START INFORMATION SHOWN

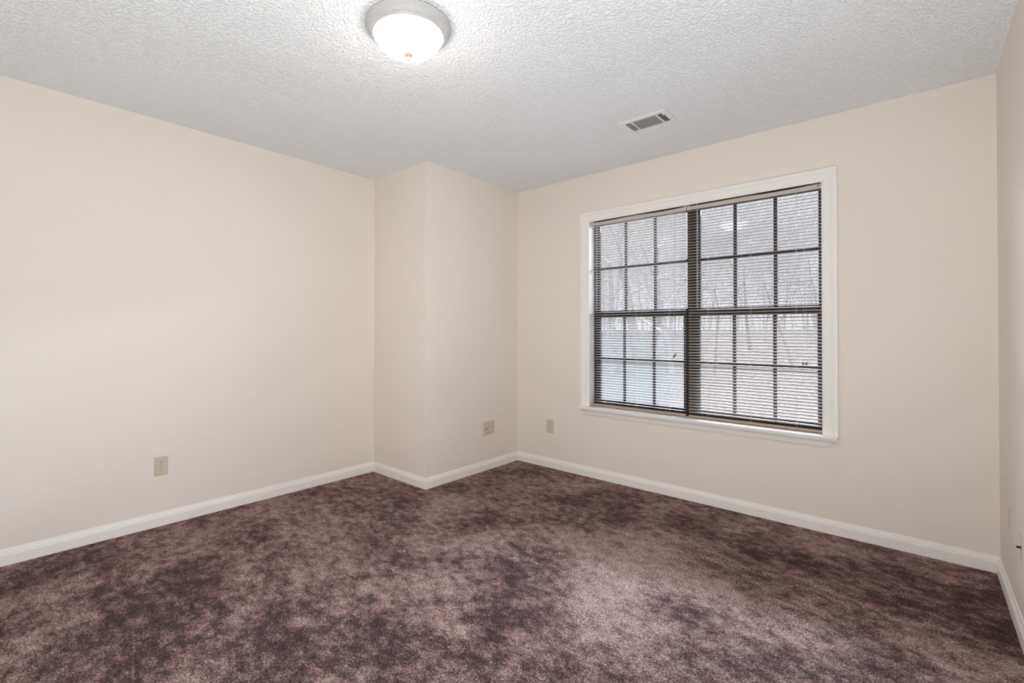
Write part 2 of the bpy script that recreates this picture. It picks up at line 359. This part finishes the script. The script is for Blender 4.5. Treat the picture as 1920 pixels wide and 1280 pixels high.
# stool with a rounded nose
pr = [(3.3405, 0.5500), (3.3380, 0.5530), (3.3370, 0.5575), (3.3380, 0.5625), (3.3410, 0.5655), (3.346, 0.5665), (3.470, 0.5665), (3.470, 0.545), (3.3405, 0.545)]
b = MB()
b.frustum([(-2.046, y, z) for y, z in pr[:6]] + [(-2.046, YW, 0.5665), (-2.046, YW, 0.5455), (-2.046, 3.3405, 0.5455)],
          [(-0.341, y, z) for y, z in pr[:6]] + [(-0.341, YW, 0.5665), (-0.341, YW, 0.5455), (-0.341, 3.3405, 0.5455)])
b.box(WX0 + 0.0005, WX1 - 0.0005, YW, 3.468, 0.5455, 0.5665)
struct(b.build('trim_2', M['trim']), 'white window stool with rounded nose')
# apron: moulded strip with sloping ends
AP = [(0.5455, 0.020), (0.537, 0.020), (0.531, 0.0145), (0.522, 0.0135), (0.510, 0.012), (0.504, 0.0105), (0.4985, 0.0085), (0.4985, 0.0), (0.5455, 0.0)]
def slope(z): return (0.5455 - z) * 0.75
b = MB().frustum([(-2.034 + slope(z), YW - t, z) for z, t in AP], [(-0.352 - slope(z), YW - t, z) for z, t in AP])
struct(b.build('trim_3', M['trim']), 'white apron moulding under the window stool')
# jamb liner
b = MB()
b.box(WX0 - 0.012, WX0 + 0.0003, YW + 0.0005, YW + T, WZ0, WZ1 + 0.012)
b.box(WX1 - 0.0003, WX1 + 0.012, YW + 0.0005, YW + T, WZ0, WZ1 + 0.012)
b.box(WX0, WX1, YW + 0.0005, YW + T, WZ1 - 0.0003, WZ1 + 0.012)
struct(b.build('trim_4', M['jamb']), 'white jamb lining inside the window opening')

# ---------------------------------------------------------------- the two double-hung windows
def window_unit(name, x0, x1, fl, fr, xm1, st_low, st_up, strip, label, tilt):
    r = struct(empty(name, (0, 0, 0)), label)
    zb, zt = 0.5668, 2.0800
    b = MB()
    b.box(x0, x0 + fl, 3.468, 3.528, zb, zt); b.box(x1 - fr, x1, 3.468, 3.528, zb, zt)
    b.box(x0 + fl, x1 - fr, 3.468, 3.528, zt - 0.028, zt); b.box(x0 + fl, x1 - fr, 3.468, 3.528, zb, zb + 0.030)
    b.build('window_frame', M['bronze'], r)
    def sash(nm, yc, xa, xb, z0, z1, bot, top, st, zm):
        s = MB()
        s.box(xa, xa + st, yc - 0.011, yc + 0.011, z0, z1); s.box(xb - st, xb, yc - 0.011, yc + 0.011, z0, z1)
        s.box(xa + st, xb - st, yc - 0.011, yc + 0.011, z0, z0 + bot); s.box(xa + st, xb - st, yc - 0.011, yc + 0.011, z1 - top, z1)
        o = s.build(nm, M['bronze'], r)
        g = MB(); ga, gb = xa + st, xb - st
        for k in (0, 1):
            xm = xm1 + k * 0.238
            g.box(xm - 0.0102, xm + 0.0102, yc - 0.004, yc + 0.004, z0 + bot, z1 - top)
        for u, v in ((ga, xm1 - 0.0102), (xm1 + 0.0102, xm1 + 0.238 - 0.0102), (xm1 + 0.238 + 0.0102, gb)):
            g.box(u, v, yc - 0.0038, yc + 0.0038, zm - 0.0102, zm + 0.0102)
        g.build('grille', M['bronze'], o)
        p = MB().box(-(gb - ga) / 2 + 0.0005, (gb - ga) / 2 - 0.0005, -0.0003, 0.0003, z0 + bot, z1 - top).build('pane', M['glass'], o)
        p.location = ((ga + gb) / 2, yc, 0); p.rotation_euler = (0, 0, tilt)
    a, c = x0 + fl, x1 - fr
    sash('lower_sash', 3.483, a + 0.001, c - 0.001, zb + 0.0305, 1.336, 0.024, 0.050, st_low, 0.955)
    sash('upper_sash', 3.508, a + 0.001, c - 0.001, 1.289, zt - 0.0285, 0.044, 0.012, st_up, 1.685)
    for q, w_ in strip:
        MB().box(q, q + w_, 3.466, 3.4675, 1.337, zt - 0.001).build('balance_strip', M['strip'], r)
    return r
window_unit('window_1', WX0 + 0.001, -1.1895, 0.025, 0.025, -1.706, 0.030, 0.010, [(-1.9470, 0.0055)], 'left dark bronze double-hung window with grille behind the blinds', -0.0075)
window_unit('window_2', -1.1885, WX1 - 0.001, 0.042, 0.025, -0.913, 0.012, 0.008, [(-1.1530, 0.0065)], 'right dark bronze double-hung window with grille behind the blinds', -0.0075)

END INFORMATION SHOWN

## WRITTEN TASK
Omit every picture, then reproduce the rest of the listing exactly.

## TASK RESPONSE
Write part 2 of the bpy script that recreates this picture. It picks up at line 359. This part finishes the script. The script is for Blender 4.5. Treat the picture as 1920 pixels wide and 1280 pixels high.
# stool with a rounded nose
pr = [(3.3405, 0.5500), (3.3380, 0.5530), (3.3370, 0.5575), (3.3380, 0.5625), (3.3410, 0.5655), (3.346, 0.5665), (3.470, 0.5665), (3.470, 0.545), (3.3405, 0.545)]
b = MB()
b.frustum([(-2.046, y, z) for y, z in pr[:6]] + [(-2.046, YW, 0.5665), (-2.046, YW, 0.5455), (-2.046, 3.3405, 0.5455)],
          [(-0.341, y, z) for y, z in pr[:6]] + [(-0.341, YW, 0.5665), (-0.341, YW, 0.5455), (-0.341, 3.3405, 0.5455)])
b.box(WX0 + 0.0005, WX1 - 0.0005, YW, 3.468, 0.5455, 0.5665)
struct(b.build('trim_2', M['trim']), 'white window stool with rounded nose')
# apron: moulded strip with sloping ends
AP = [(0.5455, 0.020), (0.537, 0.020), (0.531, 0.0145), (0.522, 0.0135), (0.510, 0.012), (0.504, 0.0105), (0.4985, 0.0085), (0.4985, 0.0), (0.5455, 0.0)]
def slope(z): return (0.5455 - z) * 0.75
b = MB().frustum([(-2.034 + slope(z), YW - t, z) for z, t in AP], [(-0.352 - slope(z), YW - t, z) for z, t in AP])
struct(b.build('trim_3', M['trim']), 'white apron moulding under the window stool')
# jamb liner
b = MB()
b.box(WX0 - 0.012, WX0 + 0.0003, YW + 0.0005, YW + T, WZ0, WZ1 + 0.012)
b.box(WX1 - 0.0003, WX1 + 0.012, YW + 0.0005, YW + T, WZ0, WZ1 + 0.012)
b.box(WX0, WX1, YW + 0.0005, YW + T, WZ1 - 0.0003, WZ1 + 0.012)
struct(b.build('trim_4', M['jamb']), 'white jamb lining inside the window opening')

# ---------------------------------------------------------------- the two double-hung windows
def window_unit(name, x0, x1, fl, fr, xm1, st_low, st_up, strip, label, tilt):
    r = struct(empty(name, (0, 0, 0)), label)
    zb, zt = 0.5668, 2.0800
    b = MB()
    b.box(x0, x0 + fl, 3.468, 3.528, zb, zt); b.box(x1 - fr, x1, 3.468, 3.528, zb, zt)
    b.box(x0 + fl, x1 - fr, 3.468, 3.528, zt - 0.028, zt); b.box(x0 + fl, x1 - fr, 3.468, 3.528, zb, zb + 0.030)
    b.build('window_frame', M['bronze'], r)
    def sash(nm, yc, xa, xb, z0, z1, bot, top, st, zm):
        s = MB()
        s.box(xa, xa + st, yc - 0.011, yc + 0.011, z0, z1); s.box(xb - st, xb, yc - 0.011, yc + 0.011, z0, z1)
        s.box(xa + st, xb - st, yc - 0.011, yc + 0.011, z0, z0 + bot); s.box(xa + st, xb - st, yc - 0.011, yc + 0.011, z1 - top, z1)
        o = s.build(nm, M['bronze'], r)
        g = MB(); ga, gb = xa + st, xb - st
        for k in (0, 1):
            xm = xm1 + k * 0.238
            g.box(xm - 0.0102, xm + 0.0102, yc - 0.004, yc + 0.004, z0 + bot, z1 - top)
        for u, v in ((ga, xm1 - 0.0102), (xm1 + 0.0102, xm1 + 0.238 - 0.0102), (xm1 + 0.238 + 0.0102, gb)):
            g.box(u, v, yc - 0.0038, yc + 0.0038, zm - 0.0102, zm + 0.0102)
        g.build('grille', M['bronze'], o)
        p = MB().box(-(gb - ga) / 2 + 0.0005, (gb - ga) / 2 - 0.0005, -0.0003, 0.0003, z0 + bot, z1 - top).build('pane', M['glass'], o)
        p.location = ((ga + gb) / 2, yc, 0); p.rotation_euler = (0, 0, tilt)
    a, c = x0 + fl, x1 - fr
    sash('lower_sash', 3.483, a + 0.001, c - 0.001, zb + 0.0305, 1.336, 0.024, 0.050, st_low, 0.955)
    sash('upper_sash', 3.508, a + 0.001, c - 0.001, 1.289, zt - 0.0285, 0.044, 0.012, st_up, 1.685)
    for q, w_ in strip:
        MB().box(q, q + w_, 3.466, 3.4675, 1.337, zt - 0.001).build('balance_strip', M['strip'], r)
    return r
window_unit('window_1', WX0 + 0.001, -1.1895, 0.025, 0.025, -1.706, 0.030, 0.010, [(-1.9470, 0.0055)], 'left dark bronze double-hung window with grille behind the blinds', -0.0075)
window_unit('window_2', -1.1885, WX1 - 0.001, 0.042, 0.025, -0.913, 0.012, 0.008, [(-1.1530, 0.0065)], 'right dark bronze double-hung window with grille behind the blinds', -0.0075)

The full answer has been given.